Anayasa uyarınca, yasalaştıktan en erken bir yıl sonra yapılacak seçimlerde uygulanabilecek değişikliklerle, muhalefetin erken seçim çağrılarının önünün kesileceği, 2023 martına kadar erken seçim tartışmalarının gündemden düşürüleceği öne sürülüyor.

Ancak iktidar ittifakı artık gündem belirleme, siyaseti tasarlama gücünden hızla uzaklaşıyor.

Henüz kendi içinde bile dar ya da daraltılmış bölge, seçim barajı, ittifaklar vb. konularında anlaşamayan AKP-MHP’nin, masa başı planlarının tutmama ihtimali de var ve bu ihtimal çok da düşük değil.

Öyle ki, gıda fiyatlarındaki olağanüstü artışlar, peş peşe gelen zamlar, artan kurlar, kış yaklaşırken elektrik-doğalgaz faturasını ödeyemeyen abone sayısının 5 milyonu aşmış olması iktidar açısından büyük açmaz. Ayrıca, mecliste görüşülmesine başlanan 60 maddelik yeni torba yasayla yılbaşından itibaren yüklü vergi artışları, yeni vergiler ve Cumhurbaşkanına bu vergileri üç kata kadar artırma yetkisi veren düzenlemeler, toplumsal-sosyal-ekonomik tepkileri daha da yukarılara çekmeye aday.

Muhalefet partilerinin sahada giderek artan etkinlikleri ve güçlendirilmiş parlamenter sisteme geçiş konusunda görüşme trafiğiyle, uzlaşının ilerlemesi, meclis içi ve meclis dışında AKP-MHP ittifakını iyice zorlayacak, köşeye sıkıştıracak.

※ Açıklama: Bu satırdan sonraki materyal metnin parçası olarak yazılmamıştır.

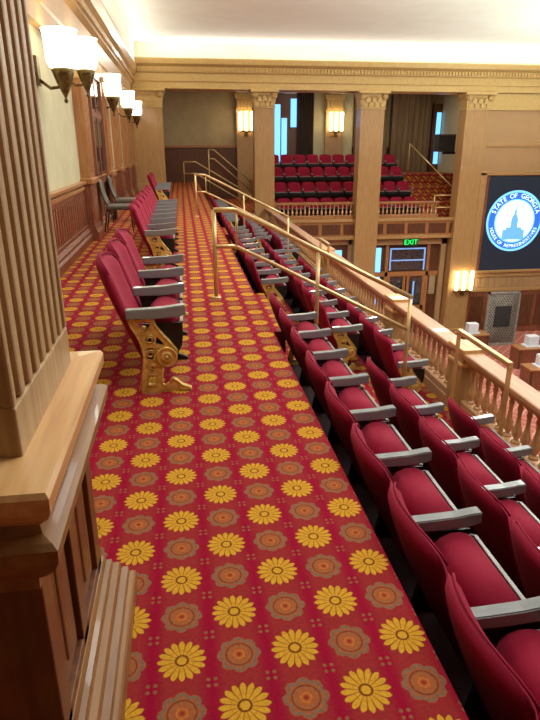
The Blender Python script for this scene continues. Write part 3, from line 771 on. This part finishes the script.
# ------------------------------------------------------------------ grey side chairs by the left wall
def side_chair(x, y, rz, label):
    t = thing('side_chair', label, 'chair', (x, y, 0), rz, 'grey chairs by the left wall')
    m = mb('greyfab').box(-.24, .27, -.25, .25, .43, .52, .03); m.build('seat', t)
    b = MB().mat('greyfab')
    def sd(s):
        def fn(a, c):
            u = -1+2*a; v = c; wz = .245*(1-.18*v**3); z = .50+.52*v-.06*abs(u)**2.5*v
            th = ((1-abs(u)**6)*(1-abs(2*v-1)**8))**.5
            return (-.22-.13*v+.03*u*u-.03*math.sin(PI*v)+s*.028*th, wz*u, z)
        return fn
    b.grid(sd(1), 12, 10); b.grid(sd(-1), 12, 10)
    bmesh.ops.remove_doubles(b.b, verts=b.b.verts, dist=.0005); bmesh.ops.recalc_face_normals(b.b, faces=b.b.faces)
    b.build('backrest', t)
    for sx, sy in ((.24, 1), (.24, -1), (-.22, 1), (-.22, -1)):
        mb('blackmetal').tube([(sx, sy*.21, .44), (sx+(.03 if sx > 0 else -.08), sy*.22, 0)], .014, 8).build('leg', t)
side_chair(-1.3, 12.72, 0, 'grey padded chair with black legs, nearer of the two by left wall')
side_chair(-1.3, 14.3, 0, 'grey padded chair with black legs, farther of the two by left wall')

# ------------------------------------------------------------------ lights
def area(name, loc, sx, sy, e, c=(.97, 1, 1), rot=(0, 0, 0)):
    l = bpy.data.lights.new(name, 'AREA'); l.shape = 'RECTANGLE'; l.size = sx; l.size_y = sy; l.energy = e; l.color = c
    o = bpy.data.objects.new(name, l); COL.objects.link(o); o.location = loc; o.rotation_euler = rot; return o
# cove lights lying on the cornices, shining up at the ceiling
area('cove_far', (9, YF-.36, 4.7), 20, .15, 330, (.97, 1, .96), rot=(PI+1.2, 0, 0))
area('cove_left', (-1.36, 12, 4.45), .12, 22, 130, (.97, 1, .96), rot=(0, PI+1.0, 0))
# unseen area lights added overhead to brighten chamber and gallery
for x, y, e in ((6.5, 3.5, 190), (6.5, 9.5, 220), (7.5, 15, 250), (13, 9, 200), (13, 16, 240), (1.2, 2.5, 100), (1.0, 8, 120), (.8, 13.5, 100)):
    area('overhead_fill', (x, y, 5.08), 1.6, 1.6, e)
for x in (1, 6, 10.5): area('gallery_fill', (x, 27.2, 4.2), 1.2, .8, 42, (1, .95, .82))  # unseen fill added under the soffit to lift the far gallery
for x, y, e in ((13.5, 17, 460), (9.5, 10, 980)): area('ceiling_upfill', (x, y, .6), 2.5, 2.5, e, (.82, 1, .97), (PI, 0, 0))  # unseen upward fill, added out of view to brighten the ceiling
W = bpy.data.worlds.new('World'); S.world = W; W.use_nodes = True
bg = W.node_tree.nodes['Background']; bg.inputs[0].default_value = (1, 1, 1, 1); bg.inputs[1].default_value = .22

# ------------------------------------------------------------------ camera
cam = bpy.data.cameras.new('camera'); co = bpy.data.objects.new('camera', cam); COL.objects.link(co); S.camera = co
cam.sensor_fit = 'VERTICAL'; cam.sensor_height = 24; cam.lens = 585/720*24; cam.clip_start = .02; cam.clip_end = 200
fp, H, VX = 585., 146., 180.
p_ = math.atan((360-H)/fp); yaw = math.atan((270-VX)/math.hypot(fp, 360-H))
co.location = (0, 0, 1.65); co.rotation_euler = (PI/2-p_, 0, -yaw)
S.view_settings.view_transform = 'Standard'; S.view_settings.look = 'None'; S.view_settings.gamma = 1
S.view_settings.exposure = 0.0
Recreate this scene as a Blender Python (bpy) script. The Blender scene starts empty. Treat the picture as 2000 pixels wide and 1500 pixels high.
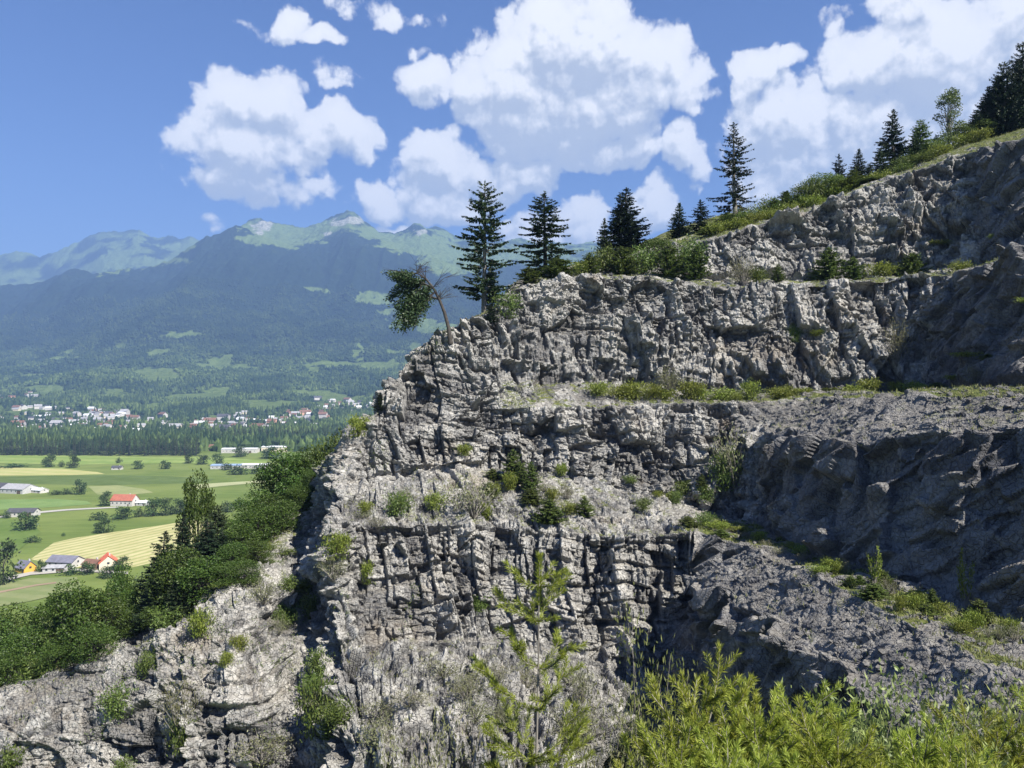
import bpy, math, random
import numpy as np
from mathutils import Vector
from mathutils.bvhtree import BVHTree

# ------------------------------------------------------------------ camera, world, sun, exposure
S = bpy.context.scene
COL = S.collection
SKY = 0.05
CLOUD_LO, CLOUD_HI = (4.3, 4.8, 5.6), (9.8, 9.7, 9.5)
FPX, CX, HY = 1455.0, 1000.0, 765.0          # focal length, centre column, eye-level row of the 2000 x 1500 photograph

cam = bpy.data.cameras.new("camera")
cam_o = bpy.data.objects.new("camera", cam); COL.objects.link(cam_o)
cam.sensor_fit = 'HORIZONTAL'; cam.sensor_width = 36.0
cam.lens = 36.0 * FPX / 2000.0
cam.shift_y = (HY - 750.0) / 2000.0
cam.clip_start = 0.1; cam.clip_end = 60000
cam_o.location = (0, 0, 0); cam_o.rotation_euler = (math.radians(90), 0, 0)
S.camera = cam_o
S.view_settings.view_transform = 'Standard'
S.view_settings.look = 'None'
S.view_settings.gamma = 1.0
S.view_settings.exposure = 1.4
try: S.view_settings.use_curve_mapping = False
except Exception: pass
S.cycles.use_denoising = True
S.cycles.volume_bounces = 0
S.cycles.max_bounces = 5
S.cycles.diffuse_bounces = 2
S.cycles.transmission_bounces = 3
S.cycles.transparent_max_bounces = 6
S.cycles.caustics_reflective = False
S.cycles.caustics_refractive = False

SUN_EL, SUN_AZ = math.radians(48), math.radians(131)      # azimuth clockwise from the viewing direction (+Y)
SUN = Vector((math.sin(SUN_AZ)*math.cos(SUN_EL), math.cos(SUN_AZ)*math.cos(SUN_EL), math.sin(SUN_EL)))
ld = bpy.data.lights.new("sun", 'SUN'); ld.energy = 5.0; ld.angle = math.radians(0.5); ld.color = (1.0, 0.945, 0.85)
lo = bpy.data.objects.new("sun", ld); COL.objects.link(lo)
lo.rotation_euler = (-SUN).to_track_quat('-Z', 'Y').to_euler()

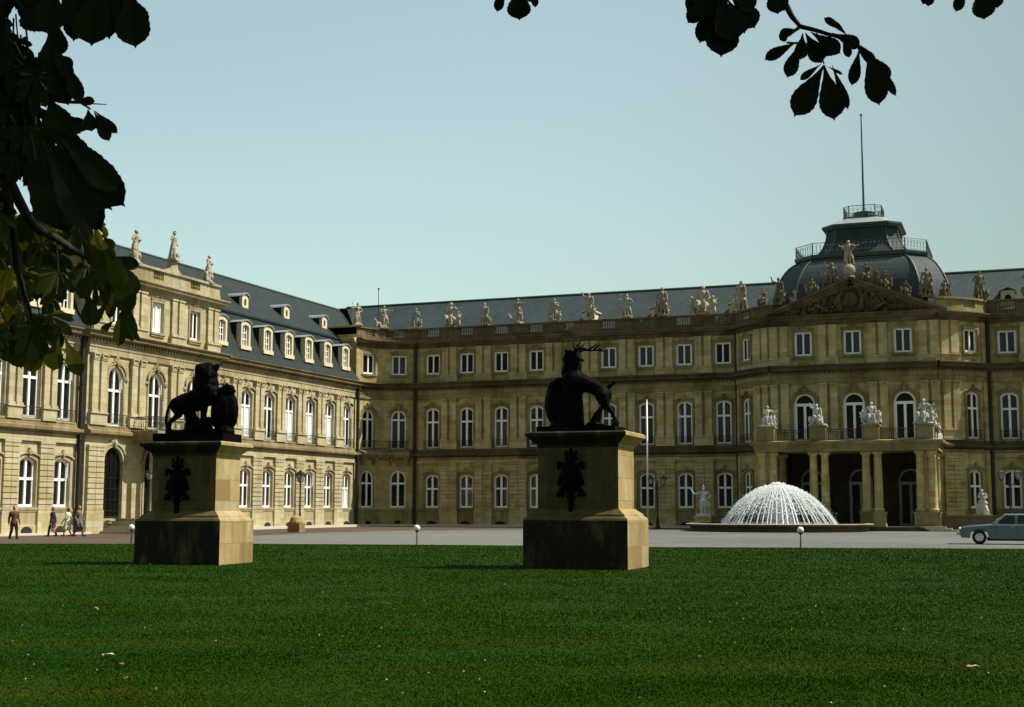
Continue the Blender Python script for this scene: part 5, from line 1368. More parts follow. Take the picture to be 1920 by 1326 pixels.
def lantern(t, x, y, z, s=1.0):
    mb = MB(); b = [(-.12, -.12), (.12, -.12), (.12, .12), (-.12, .12)]
    for i in range(4):
        a, c_ = b[i], b[(i + 1) % 4]; mb.tube([(x + a[0] * s, y + a[1] * s, z), (x + a[0] * 2.1 * s, y + a[1] * 2.1 * s, z + .5 * s)], .018, 4)
    k = len(mb.v)
    for q, zz in ((2.5, .5), (2.4, .56), (.9, .74), (.3, .86)): mb.v += [(x + a * q * s, y + c_ * q * s, z + zz * s) for a, c_ in b]
    for i in range(3):
        for j in range(4): mb.f.append((k + i * 4 + j, k + i * 4 + (j + 1) % 4, k + (i + 1) * 4 + (j + 1) % 4, k + (i + 1) * 4 + j))
    mb.f.append((k + 12, k + 13, k + 14, k + 15)); mb.f.append((k + 3, k + 2, k + 1, k)); mb.box(x - .13 * s, x + .13 * s, y - .13 * s, y + .13 * s, z - .05, z)
    l = link('lantern', mb.mesh('lantern', IRON), t)
    g = MB()
    for i in range(4):
        a, c_ = b[i], b[(i + 1) % 4]; g.quad((x + a[0] * .96 * s, y + a[1] * .96 * s, z), (x + c_[0] * .96 * s, y + c_[1] * .96 * s, z), (x + c_[0] * 2.0 * s, y + c_[1] * 2.0 * s, z + .5 * s), (x + a[0] * 2.0 * s, y + a[1] * 2.0 * s, z + .5 * s))
    link('lantern_glass', g.mesh('lantern_glass', LGL), l)
t = empty('street_lamp', (-46.78, 82.5, 0)); tag(t, 'iron street lamp with a single lantern behind a round stone block before the left wing', 'street lamp', 'street lamps on the forecourt')
mb = MB(); mb.lathe([(.15, 0), (.13, .6), (.075, .75), (.06, 1.4), (.05, 3.2), (.09, 3.25), (.05, 3.3), (.05, 3.42)], 10); mb.tube([(-.3, 0, 3.1), (.3, 0, 3.1)], .02, 5); link('post', mb.mesh('post', IRON, True), t); lantern(t, 0, 0, 3.45, .95)
t = empty('stone_block', (-46.72, 81.9, 0)); tag(t, 'squat rounded sandstone block at the foot of the single street lamp', 'stone block')
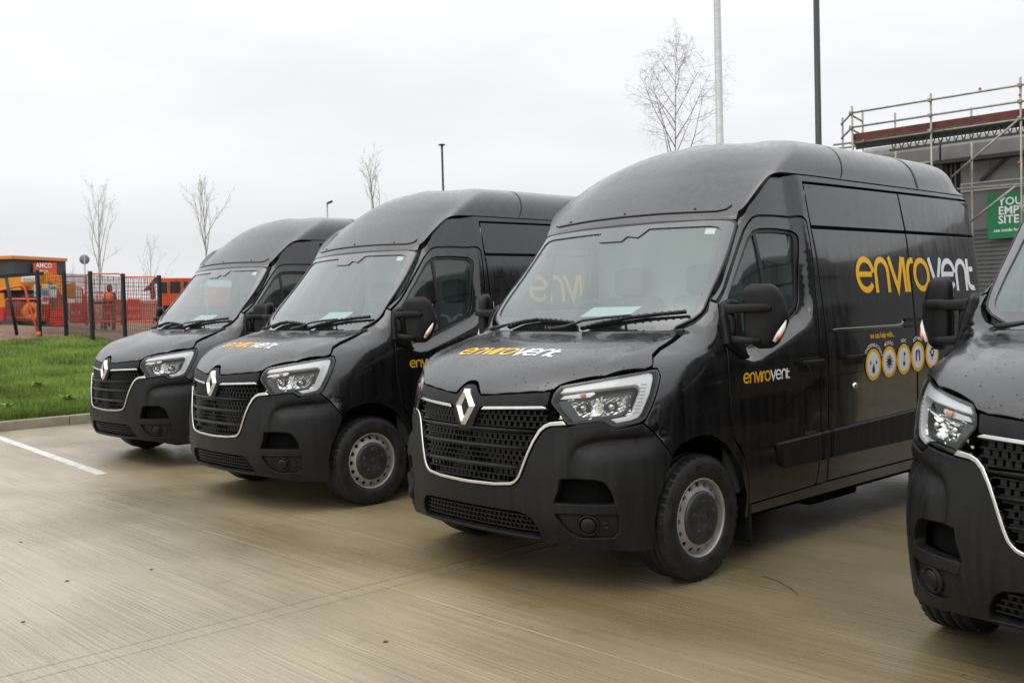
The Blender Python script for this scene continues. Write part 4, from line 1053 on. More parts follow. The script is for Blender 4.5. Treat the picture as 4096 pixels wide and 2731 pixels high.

Muhalefetin Erdoğan’ın üçüncü kez Cumhurbaşkanı adaylığı konusundaki karşı kampanyaya hız vermesi, seçimler normal zamanında yapılırsa Erdoğan’ın yeniden aday olamayacağı tartışmalarını alevlendirmesi söz konusu.

Akşener’in grup konuşmasında Cumhur İttifakı’na ‘Erdoğan’ın yerine başka bir aday bulun’ diye seslenmesi, bu stratejinin işareti. İktidar medyası İmamoğlu, Yavaş, Akşener, Kılıçdaroğlu, İlhan Kesici ile Millet İttifakı’nın adayını tartıştırma çabalarından sonuç alamayınca, eski Anayasa Mahkemesi (AYM) Başkanı Haşim Kılıç ve mevcut Başkan Zühtü Aslan’ın isimlerini ortaya attı.

İktidar medyası içinde, medyanın yüzde 90’ını kontrol etmenin iktidara getirisinin olmadığı tartışmalarıyla, başta Fahrettin Altun olmak üzere, Erdoğan’ın siyaset ve medya stratejisini planlayanlara tepkiler yükseliyor.

Yıllarca Erdoğan’ın kampanya stratejilerini planlayan ve yürüten Andy-Ar başkanı Faruk Acar’ın İYİ Parti’ye geçişi, eski Başbakan Yardımcısı Beşir Atalay’ın kurucusu olduğu, Erdoğan’a ve AKP’ye yıllarca seçim ve siyasi strateji katkısı veren ANAR’ın başkanı İbrahim Uslu’nun da CHP’ye danışmanlık yapmaya başlaması, iktidar duvarında açılan gedikler.

İktidar cephesinde, medyasında derinleşen çatlakların yanı sıra, bürokraside de çözülmelerin başladığı, muhalefete kritik evrak-dosya akışının hızlandığı gözle görülür hale gelmiş durumda.

Erken seçimi gündemden düşürmek için seçim yasası değişiklikleri 2022’ye sarkıtılsa bile iktidarın zafiyeti, yönetme yeteneği hızla eriyor.

Mevcut ve önümüzdeki dönemde ortaya çıkacak daha ağır ekonomik, sosyal, dış politika koşulları, AKP’de yaşanacak ayrışma ve kopuşlar, Erdoğan’ı yeni değişikliklerin yürürlüğe gireceği süreyi de beklemeksizin seçim kararı almaya mecbur edebilir.

Süreç böyle bir noktaya doğru ilerliyor.